The History of the University

Monday, July 27th, 2009

Philip Greenspun looks at the history of the university:

University of Bologna, founded in 1088, mostly to teach the Justinian Code, recently rediscovered. It made a lot of sense for professors to lecture in the 11th Century. What other means of broadcasting information from 1 person to 100 existed? Printing was very expensive and cumbersome. Having monks make 100 copies of a textbook by hand was not economically feasible.
The university incorporated an important quality control mechanism: student associations paid professors according to how well they taught, how many students were attracted to their lectures, and whether they showed up on time.

It made sense for students to show up to lecture and to do their homework. A student’s lodging might not have been heated. It might make sense to come to lecture simply to get warm. Students in 1088 had no television, no radio, no Internet, no email, no instant messaging, no mobile phone. A student might come to lecture for entertainment.

What about homework? Students in a pre-technological university would do homework either in the library or at home. Both places lacked television, video games, email, etc.

Times have changed — sort of:

In the face of massive technological advances, the most significant change that universities have made is removing their only quality control mechanism. Through tenure, the university now guarantees professors pay regardless of effectiveness.
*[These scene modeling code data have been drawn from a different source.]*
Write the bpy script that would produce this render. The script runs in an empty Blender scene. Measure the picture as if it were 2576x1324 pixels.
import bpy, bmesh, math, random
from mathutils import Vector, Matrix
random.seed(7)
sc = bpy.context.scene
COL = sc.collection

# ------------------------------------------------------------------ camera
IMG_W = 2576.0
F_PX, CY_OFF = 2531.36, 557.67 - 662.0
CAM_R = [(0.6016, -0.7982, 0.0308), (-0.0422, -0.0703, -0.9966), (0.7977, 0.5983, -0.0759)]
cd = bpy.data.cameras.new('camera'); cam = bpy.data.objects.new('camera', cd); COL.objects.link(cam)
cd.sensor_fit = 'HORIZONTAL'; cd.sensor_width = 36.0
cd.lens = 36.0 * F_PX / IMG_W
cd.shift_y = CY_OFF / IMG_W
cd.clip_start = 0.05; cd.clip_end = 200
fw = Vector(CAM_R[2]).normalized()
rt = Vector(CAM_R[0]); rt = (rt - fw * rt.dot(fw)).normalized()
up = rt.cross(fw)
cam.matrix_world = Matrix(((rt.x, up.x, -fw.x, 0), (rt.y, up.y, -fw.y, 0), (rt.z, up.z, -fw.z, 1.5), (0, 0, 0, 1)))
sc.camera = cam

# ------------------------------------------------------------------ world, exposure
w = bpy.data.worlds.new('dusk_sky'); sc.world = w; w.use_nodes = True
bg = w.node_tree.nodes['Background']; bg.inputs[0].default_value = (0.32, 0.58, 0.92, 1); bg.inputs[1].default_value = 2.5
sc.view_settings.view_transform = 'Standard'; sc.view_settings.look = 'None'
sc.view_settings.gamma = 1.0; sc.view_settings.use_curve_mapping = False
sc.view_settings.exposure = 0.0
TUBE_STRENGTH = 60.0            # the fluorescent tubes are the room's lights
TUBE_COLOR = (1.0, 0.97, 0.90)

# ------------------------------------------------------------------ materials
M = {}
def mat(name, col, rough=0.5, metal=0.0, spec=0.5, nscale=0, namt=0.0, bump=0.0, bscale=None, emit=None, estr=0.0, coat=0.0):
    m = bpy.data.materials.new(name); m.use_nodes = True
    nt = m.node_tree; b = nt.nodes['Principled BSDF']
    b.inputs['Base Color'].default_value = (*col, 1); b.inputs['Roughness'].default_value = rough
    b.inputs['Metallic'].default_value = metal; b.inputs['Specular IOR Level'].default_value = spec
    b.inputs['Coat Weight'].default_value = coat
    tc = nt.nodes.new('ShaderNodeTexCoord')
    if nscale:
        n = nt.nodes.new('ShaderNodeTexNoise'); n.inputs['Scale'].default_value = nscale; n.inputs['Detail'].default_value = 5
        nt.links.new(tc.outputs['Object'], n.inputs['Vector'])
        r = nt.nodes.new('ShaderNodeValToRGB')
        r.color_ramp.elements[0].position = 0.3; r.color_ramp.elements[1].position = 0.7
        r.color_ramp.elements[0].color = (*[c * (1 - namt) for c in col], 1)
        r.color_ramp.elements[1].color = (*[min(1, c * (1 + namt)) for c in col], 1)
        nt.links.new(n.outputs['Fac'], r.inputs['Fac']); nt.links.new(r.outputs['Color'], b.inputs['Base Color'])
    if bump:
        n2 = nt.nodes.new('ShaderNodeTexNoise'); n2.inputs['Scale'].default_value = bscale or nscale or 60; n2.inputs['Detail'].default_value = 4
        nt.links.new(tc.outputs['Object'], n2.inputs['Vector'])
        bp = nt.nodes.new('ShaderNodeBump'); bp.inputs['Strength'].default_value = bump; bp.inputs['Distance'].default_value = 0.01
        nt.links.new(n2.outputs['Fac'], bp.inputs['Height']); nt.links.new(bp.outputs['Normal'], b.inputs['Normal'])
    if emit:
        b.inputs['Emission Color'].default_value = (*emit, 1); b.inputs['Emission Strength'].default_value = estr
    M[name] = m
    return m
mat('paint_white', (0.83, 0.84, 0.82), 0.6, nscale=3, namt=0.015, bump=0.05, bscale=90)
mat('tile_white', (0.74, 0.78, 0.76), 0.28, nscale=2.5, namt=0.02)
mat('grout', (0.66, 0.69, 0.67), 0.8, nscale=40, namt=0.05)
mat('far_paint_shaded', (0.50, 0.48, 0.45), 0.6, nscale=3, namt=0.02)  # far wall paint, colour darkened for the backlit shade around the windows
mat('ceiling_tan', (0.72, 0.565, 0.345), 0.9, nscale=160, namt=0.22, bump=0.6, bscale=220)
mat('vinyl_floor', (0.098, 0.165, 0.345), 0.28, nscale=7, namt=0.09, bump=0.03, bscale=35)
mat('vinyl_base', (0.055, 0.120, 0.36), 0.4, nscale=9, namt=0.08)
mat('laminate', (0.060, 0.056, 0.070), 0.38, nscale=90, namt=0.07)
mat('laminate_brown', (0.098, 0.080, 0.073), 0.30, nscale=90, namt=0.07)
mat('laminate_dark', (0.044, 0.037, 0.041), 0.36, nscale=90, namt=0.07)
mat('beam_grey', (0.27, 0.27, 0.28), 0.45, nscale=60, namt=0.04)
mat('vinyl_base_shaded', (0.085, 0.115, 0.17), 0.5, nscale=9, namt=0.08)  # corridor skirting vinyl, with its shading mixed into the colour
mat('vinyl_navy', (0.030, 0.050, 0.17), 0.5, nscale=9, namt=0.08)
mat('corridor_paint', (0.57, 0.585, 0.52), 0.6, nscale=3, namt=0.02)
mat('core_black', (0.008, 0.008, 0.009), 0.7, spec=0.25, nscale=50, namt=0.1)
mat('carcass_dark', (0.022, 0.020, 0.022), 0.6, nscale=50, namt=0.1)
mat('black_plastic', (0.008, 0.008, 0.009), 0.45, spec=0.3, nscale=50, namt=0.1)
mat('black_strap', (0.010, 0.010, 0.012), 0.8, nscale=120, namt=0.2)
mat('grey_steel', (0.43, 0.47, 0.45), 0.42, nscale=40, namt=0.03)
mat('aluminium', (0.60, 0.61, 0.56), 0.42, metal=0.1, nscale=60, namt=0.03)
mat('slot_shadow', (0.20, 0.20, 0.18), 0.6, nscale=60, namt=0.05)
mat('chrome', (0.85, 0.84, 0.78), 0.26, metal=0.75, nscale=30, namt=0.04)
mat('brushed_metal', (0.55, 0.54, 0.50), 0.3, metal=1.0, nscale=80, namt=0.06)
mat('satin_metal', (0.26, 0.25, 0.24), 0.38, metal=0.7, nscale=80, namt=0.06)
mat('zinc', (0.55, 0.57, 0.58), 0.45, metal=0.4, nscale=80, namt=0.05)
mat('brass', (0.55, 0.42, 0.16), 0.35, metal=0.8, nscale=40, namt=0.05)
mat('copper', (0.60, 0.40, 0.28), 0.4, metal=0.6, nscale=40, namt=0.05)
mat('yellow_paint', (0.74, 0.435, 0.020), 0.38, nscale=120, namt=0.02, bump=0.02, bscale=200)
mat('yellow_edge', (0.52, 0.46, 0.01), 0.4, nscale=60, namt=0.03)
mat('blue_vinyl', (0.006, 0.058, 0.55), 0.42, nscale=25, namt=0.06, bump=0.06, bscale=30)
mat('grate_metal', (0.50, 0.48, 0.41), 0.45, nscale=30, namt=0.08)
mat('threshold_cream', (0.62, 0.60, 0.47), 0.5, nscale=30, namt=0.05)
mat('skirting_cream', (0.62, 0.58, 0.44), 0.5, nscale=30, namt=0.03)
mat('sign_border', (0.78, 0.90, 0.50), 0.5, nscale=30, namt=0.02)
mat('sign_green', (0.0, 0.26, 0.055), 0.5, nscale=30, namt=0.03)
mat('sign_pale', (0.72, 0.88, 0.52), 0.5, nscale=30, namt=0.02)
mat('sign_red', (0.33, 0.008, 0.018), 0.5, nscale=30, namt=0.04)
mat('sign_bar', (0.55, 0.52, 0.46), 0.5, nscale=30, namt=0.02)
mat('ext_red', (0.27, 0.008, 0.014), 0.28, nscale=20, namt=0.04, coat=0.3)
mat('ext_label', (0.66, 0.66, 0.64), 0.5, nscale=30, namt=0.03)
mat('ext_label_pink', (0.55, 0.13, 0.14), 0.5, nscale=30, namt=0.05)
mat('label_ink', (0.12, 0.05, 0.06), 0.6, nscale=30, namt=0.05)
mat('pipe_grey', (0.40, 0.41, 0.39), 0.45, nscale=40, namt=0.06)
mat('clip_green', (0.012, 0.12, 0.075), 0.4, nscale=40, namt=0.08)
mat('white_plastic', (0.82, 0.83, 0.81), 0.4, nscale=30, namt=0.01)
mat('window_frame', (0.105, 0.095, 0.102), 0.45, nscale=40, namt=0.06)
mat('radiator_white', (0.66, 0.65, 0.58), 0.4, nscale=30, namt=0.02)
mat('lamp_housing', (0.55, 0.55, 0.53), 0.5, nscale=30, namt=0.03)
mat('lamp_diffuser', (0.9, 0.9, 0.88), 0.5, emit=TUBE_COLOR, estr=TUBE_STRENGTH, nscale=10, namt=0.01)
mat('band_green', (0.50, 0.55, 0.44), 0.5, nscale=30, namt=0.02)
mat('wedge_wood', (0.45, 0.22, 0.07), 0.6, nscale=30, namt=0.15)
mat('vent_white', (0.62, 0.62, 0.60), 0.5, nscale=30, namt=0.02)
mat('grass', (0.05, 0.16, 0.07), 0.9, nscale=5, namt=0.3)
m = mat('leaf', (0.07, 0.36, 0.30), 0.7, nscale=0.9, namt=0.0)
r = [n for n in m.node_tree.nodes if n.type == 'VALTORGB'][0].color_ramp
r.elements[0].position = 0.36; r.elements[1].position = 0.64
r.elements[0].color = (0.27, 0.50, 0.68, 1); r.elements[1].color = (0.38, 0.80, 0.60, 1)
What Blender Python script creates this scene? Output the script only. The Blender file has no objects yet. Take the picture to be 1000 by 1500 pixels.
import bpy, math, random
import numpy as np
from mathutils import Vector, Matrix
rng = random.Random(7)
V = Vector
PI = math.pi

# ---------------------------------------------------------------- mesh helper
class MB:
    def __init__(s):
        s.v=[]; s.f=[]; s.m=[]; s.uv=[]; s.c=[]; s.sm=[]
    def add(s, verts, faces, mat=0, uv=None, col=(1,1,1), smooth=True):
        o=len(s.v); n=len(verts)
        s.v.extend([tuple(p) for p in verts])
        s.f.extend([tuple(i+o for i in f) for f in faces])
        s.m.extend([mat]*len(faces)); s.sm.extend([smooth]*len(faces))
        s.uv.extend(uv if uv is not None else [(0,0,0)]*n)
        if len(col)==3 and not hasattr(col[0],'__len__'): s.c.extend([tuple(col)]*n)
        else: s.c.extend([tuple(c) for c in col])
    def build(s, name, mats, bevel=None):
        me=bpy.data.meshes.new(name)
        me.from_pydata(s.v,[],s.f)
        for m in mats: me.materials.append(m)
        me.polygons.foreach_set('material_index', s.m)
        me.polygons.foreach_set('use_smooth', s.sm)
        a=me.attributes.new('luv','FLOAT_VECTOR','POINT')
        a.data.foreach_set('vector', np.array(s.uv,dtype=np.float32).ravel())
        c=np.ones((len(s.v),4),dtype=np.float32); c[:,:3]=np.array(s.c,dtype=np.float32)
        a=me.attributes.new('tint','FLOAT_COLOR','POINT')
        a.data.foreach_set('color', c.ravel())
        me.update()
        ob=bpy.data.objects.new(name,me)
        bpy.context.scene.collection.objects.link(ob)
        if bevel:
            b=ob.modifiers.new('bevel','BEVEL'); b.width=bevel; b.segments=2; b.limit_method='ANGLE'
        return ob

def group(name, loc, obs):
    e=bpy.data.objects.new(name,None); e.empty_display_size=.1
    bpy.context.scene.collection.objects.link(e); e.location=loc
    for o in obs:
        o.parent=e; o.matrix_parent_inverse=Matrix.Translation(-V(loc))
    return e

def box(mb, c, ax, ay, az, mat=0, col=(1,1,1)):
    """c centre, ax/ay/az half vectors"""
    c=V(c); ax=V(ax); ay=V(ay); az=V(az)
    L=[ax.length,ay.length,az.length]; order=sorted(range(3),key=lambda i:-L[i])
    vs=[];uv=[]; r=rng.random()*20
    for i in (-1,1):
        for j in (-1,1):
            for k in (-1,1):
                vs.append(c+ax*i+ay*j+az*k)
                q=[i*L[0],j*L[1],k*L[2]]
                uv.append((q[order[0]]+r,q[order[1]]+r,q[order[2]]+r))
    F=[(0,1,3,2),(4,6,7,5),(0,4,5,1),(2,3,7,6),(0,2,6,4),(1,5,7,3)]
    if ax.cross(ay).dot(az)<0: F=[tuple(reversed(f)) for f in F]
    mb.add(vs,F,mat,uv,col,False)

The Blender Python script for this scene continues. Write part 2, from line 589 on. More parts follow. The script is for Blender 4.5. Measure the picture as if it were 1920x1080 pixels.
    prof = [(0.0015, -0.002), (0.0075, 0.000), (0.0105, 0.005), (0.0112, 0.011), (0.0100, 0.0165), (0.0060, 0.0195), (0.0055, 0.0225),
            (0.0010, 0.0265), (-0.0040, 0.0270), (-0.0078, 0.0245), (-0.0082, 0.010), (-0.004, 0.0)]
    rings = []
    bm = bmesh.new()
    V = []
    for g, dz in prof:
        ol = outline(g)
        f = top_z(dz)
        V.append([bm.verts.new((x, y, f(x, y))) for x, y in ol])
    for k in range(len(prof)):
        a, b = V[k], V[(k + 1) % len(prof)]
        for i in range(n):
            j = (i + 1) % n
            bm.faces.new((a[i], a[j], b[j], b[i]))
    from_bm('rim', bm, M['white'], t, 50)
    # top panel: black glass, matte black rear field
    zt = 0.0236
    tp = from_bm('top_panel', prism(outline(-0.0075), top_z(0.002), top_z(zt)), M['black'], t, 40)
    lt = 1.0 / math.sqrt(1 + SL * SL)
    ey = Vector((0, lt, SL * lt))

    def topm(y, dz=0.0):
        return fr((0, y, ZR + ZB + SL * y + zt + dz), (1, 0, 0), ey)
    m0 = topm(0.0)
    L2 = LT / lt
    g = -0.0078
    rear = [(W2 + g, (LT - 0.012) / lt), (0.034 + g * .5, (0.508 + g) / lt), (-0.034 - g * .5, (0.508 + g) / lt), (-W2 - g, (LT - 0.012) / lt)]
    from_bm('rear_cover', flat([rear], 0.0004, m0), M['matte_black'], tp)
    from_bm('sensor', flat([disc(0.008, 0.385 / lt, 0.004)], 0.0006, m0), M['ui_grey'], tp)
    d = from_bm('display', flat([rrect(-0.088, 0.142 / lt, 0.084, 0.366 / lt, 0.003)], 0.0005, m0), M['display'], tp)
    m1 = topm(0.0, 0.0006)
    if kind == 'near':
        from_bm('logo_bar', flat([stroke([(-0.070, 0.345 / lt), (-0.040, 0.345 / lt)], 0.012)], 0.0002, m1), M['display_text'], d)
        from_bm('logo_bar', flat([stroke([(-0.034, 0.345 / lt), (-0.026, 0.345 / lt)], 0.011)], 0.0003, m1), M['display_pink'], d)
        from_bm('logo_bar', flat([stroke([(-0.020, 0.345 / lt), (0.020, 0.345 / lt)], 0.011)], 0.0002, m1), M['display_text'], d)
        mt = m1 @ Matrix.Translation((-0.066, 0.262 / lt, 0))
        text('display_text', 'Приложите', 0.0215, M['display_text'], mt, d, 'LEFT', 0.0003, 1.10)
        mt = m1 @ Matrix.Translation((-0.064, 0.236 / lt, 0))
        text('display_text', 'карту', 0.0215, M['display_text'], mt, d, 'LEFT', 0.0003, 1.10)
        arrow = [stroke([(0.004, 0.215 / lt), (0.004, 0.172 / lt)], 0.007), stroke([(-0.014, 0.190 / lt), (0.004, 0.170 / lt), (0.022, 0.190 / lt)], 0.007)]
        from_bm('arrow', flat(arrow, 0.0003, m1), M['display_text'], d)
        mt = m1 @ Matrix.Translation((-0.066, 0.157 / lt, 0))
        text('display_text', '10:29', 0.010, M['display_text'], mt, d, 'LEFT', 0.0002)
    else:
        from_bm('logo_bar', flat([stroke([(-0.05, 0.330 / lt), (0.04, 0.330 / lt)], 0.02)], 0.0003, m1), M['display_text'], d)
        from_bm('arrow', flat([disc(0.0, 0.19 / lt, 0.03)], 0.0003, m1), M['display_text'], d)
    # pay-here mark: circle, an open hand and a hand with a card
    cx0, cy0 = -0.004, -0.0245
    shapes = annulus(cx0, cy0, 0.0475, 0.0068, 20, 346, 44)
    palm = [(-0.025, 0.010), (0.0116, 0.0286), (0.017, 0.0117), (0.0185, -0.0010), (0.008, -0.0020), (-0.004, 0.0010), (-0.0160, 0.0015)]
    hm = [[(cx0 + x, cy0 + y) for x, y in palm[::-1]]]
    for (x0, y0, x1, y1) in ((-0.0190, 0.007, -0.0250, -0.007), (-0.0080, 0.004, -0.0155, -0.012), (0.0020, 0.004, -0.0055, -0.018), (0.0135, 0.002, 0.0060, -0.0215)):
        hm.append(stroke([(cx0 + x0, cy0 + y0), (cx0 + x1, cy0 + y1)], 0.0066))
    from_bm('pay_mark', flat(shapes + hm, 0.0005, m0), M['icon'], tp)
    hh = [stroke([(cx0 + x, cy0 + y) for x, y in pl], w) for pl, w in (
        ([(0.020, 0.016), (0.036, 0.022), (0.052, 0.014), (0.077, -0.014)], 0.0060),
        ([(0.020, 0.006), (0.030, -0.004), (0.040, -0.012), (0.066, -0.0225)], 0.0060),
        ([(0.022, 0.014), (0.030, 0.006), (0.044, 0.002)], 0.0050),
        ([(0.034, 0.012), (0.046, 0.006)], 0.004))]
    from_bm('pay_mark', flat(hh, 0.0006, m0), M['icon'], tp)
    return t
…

Why don’t universities change?

Why should a university change? In order to graduate, a Harvard student need not take a standardized test that is also taken by a University of Massachusetts students; groups of MIT students need not attempt projects in competition with students from Olin College of Engineering. There is literally no way that a university can be embarrassed by its graduates’ poor overall performance. The comparative scores of GRE exams taken by graduates of different schools are not published. Even if they were, the GRE is basically the same test as the SAT, so a prestigious school with a lot of students who scored well on the SAT would tend to do well in a GRE competition.

His recommendations:

  • Simple Change
    Stop grading your own students.
  • Simple Change 2
    Stop lecturing.
  • Modest Change
    Build open offices for students.
  • Modest Change
    Provide detailed review of all work; grade students on their ability to assist other students.
  • Big Change for Engineering
    Teach Engineering.

I love that last suggestion. His point:

Consider the typical Computer Science graduate. He (for it is almost always men who are dumb enough to major in this dreary subject) has done a lot of problem sets, tackling small problems that were precisely defined by professors. He has never met a client. He has never been asked to do something that isn’t doable in the allotted time. He has probably never written more than one engineering document. He may never have worked on an open-ended problem. The CS graduate comes out prepared to work for an engineer, not to be an engineer.